A bear market is characterized by a sustained period during which the equity markets are down 20% or more from their recent peaks. In addition to widespread price drops, market sentiment sours, and investors begin panic selling. While not all bear markets lead to recession, it is a risk as unemployment rates rise and corporate confidence falls.

Sounds like a terrible time to retire, right? That may not be the case, especially if you're prepared. You can begin preparing by asking yourself these three questions.

Shadow of a huge bear, looming over a person who appears to be studying it.

Image source: Getty Images.

1. What's my current financial situation?

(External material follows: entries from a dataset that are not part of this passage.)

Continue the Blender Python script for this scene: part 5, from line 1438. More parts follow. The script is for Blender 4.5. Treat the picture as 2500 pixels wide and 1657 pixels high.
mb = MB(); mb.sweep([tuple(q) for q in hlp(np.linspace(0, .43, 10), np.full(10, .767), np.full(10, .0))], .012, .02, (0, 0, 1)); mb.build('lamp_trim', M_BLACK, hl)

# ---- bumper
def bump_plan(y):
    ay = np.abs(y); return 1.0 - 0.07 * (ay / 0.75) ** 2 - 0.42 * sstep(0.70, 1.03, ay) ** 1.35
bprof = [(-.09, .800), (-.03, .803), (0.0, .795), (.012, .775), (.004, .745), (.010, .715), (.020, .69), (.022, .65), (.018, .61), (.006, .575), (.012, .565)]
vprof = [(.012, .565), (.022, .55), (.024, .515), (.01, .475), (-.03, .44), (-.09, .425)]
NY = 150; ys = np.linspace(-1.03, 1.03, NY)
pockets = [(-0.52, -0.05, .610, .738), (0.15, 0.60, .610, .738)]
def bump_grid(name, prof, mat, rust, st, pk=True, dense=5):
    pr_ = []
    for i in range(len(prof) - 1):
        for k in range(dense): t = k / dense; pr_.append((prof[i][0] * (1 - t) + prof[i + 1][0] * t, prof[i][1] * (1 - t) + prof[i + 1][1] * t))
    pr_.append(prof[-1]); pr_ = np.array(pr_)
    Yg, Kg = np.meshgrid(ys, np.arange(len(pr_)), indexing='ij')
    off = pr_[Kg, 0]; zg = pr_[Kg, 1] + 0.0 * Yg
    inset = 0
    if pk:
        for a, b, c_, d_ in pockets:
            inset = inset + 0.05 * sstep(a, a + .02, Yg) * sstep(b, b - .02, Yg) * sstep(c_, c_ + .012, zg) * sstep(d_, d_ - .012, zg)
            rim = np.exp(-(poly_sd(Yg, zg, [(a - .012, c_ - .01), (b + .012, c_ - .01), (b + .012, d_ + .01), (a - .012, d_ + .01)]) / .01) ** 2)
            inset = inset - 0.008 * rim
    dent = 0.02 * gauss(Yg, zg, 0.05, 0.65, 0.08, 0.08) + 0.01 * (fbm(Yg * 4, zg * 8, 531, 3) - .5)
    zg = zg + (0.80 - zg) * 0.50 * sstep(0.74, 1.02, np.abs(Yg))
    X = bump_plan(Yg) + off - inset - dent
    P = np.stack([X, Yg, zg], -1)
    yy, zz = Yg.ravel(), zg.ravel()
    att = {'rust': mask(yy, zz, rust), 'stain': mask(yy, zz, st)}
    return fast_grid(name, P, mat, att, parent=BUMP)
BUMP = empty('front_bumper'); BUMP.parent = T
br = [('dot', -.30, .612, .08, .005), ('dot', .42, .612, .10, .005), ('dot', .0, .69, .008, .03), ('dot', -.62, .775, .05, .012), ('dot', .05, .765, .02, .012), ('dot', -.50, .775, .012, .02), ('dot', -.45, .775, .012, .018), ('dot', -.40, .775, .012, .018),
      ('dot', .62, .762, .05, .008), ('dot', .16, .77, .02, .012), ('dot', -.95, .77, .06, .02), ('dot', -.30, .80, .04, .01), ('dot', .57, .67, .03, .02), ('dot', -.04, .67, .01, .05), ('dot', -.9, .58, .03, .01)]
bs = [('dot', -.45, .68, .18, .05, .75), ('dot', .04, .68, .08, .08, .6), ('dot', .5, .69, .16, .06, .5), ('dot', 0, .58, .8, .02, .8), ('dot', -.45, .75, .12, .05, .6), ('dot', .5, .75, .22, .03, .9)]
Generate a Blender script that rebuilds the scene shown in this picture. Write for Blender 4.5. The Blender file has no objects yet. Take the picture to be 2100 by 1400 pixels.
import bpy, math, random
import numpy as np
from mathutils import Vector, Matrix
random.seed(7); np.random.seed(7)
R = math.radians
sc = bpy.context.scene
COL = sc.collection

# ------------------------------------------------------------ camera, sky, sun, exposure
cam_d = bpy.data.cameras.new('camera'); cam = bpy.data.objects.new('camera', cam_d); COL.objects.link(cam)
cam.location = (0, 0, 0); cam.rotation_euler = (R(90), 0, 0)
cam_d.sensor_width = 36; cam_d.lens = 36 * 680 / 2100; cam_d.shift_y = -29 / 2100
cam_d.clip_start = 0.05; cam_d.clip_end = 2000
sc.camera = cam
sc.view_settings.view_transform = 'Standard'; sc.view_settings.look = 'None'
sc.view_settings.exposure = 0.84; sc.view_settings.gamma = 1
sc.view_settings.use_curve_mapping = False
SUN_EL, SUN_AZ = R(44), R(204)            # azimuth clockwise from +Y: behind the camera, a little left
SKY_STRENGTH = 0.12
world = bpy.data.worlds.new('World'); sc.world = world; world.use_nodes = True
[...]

Take a look at your present situation. Have you saved as much for retirement as you would like? Would you be better off postponing retirement until the bear market passes? If not, is there a way to minimize the amount of money you need to withdraw from your retirement account while waiting for the bear market to end?

Finally, can you make relatively pain-free, short-term cuts to your monthly budget? For example, if you currently budget $100 to dine out each week, could you trim it to $50? If you regularly meet friends at a local bar to watch games and enjoy each other's company, could you invite them for at-home game nights instead? After all, you're all living through the same bear market.

2. What short-term goals can I put off (if necessary)?

Your goal during a bear market is to preserve as much cash as possible. The more you save, the longer your retirement account will last. The average bear market lasts around 11 months. Ask yourself what you have planned for the upcoming year and determine whether any of it can be postponed.

For example, if you're planning to spend several weeks traveling or expect to purchase a new vehicle, consider where the money is coming from first. If the plan is to take it from your retirement account, you may want to rethink that strategy.

Here's why. One hallmark of a bear market is that your investments drop in value. When values are low, you must sell more assets to withdraw the money you need. The more you withdraw, the less money is left to purchase well-priced investments. Without those well-priced investments, you have fewer assets that can increase in value as the market recovers.

3. Does my portfolio need rebalancing?

As dramatic as it may all feel, it rarely pays to overreact during a bear market (or in any market, for that matter). Still, that doesn't mean you should avoid making changes. You may find that your portfolio is out of alignment. Here are several reasons why rebalancing your portfolio can be particularly important in a bear market:

  • Risk management: During a bear market, different asset classes in your portfolio can be significantly altered. For example, one asset class may remain stable or increase in value while other asset classes decline. When a bear market disrupts the careful balance you've worked for, rebalancing can help restore your portfolio's risk profile.
  • Buying opportunities: A sometimes-overlooked fact is that bear markets present a unique opportunity to buy quality assets at a discounted price -- thanks to those who panicked and sold assets when the bear market hit. By selling overperforming assets (and there are likely to be some) and reinvesting in undervalued assets, you position yourself for potential gains as the market begins to recover.
  • Strategic planning: Bear markets are known to trigger emotional reactions, often leading to rash decision-making. When you focus on rebalancing your portfolio, you're able to do something constructive while others make knee-jerk decisions.

Rebalancing your portfolio gives you time to slow down, remind yourself of your long-term investment strategy, and improve your portfolio performance moving forward.

Preparing for a bear market involves sound financial practices, strategic planning, and mental toughness. By asking yourself these three questions, you get a better understanding of how ready you are to retire.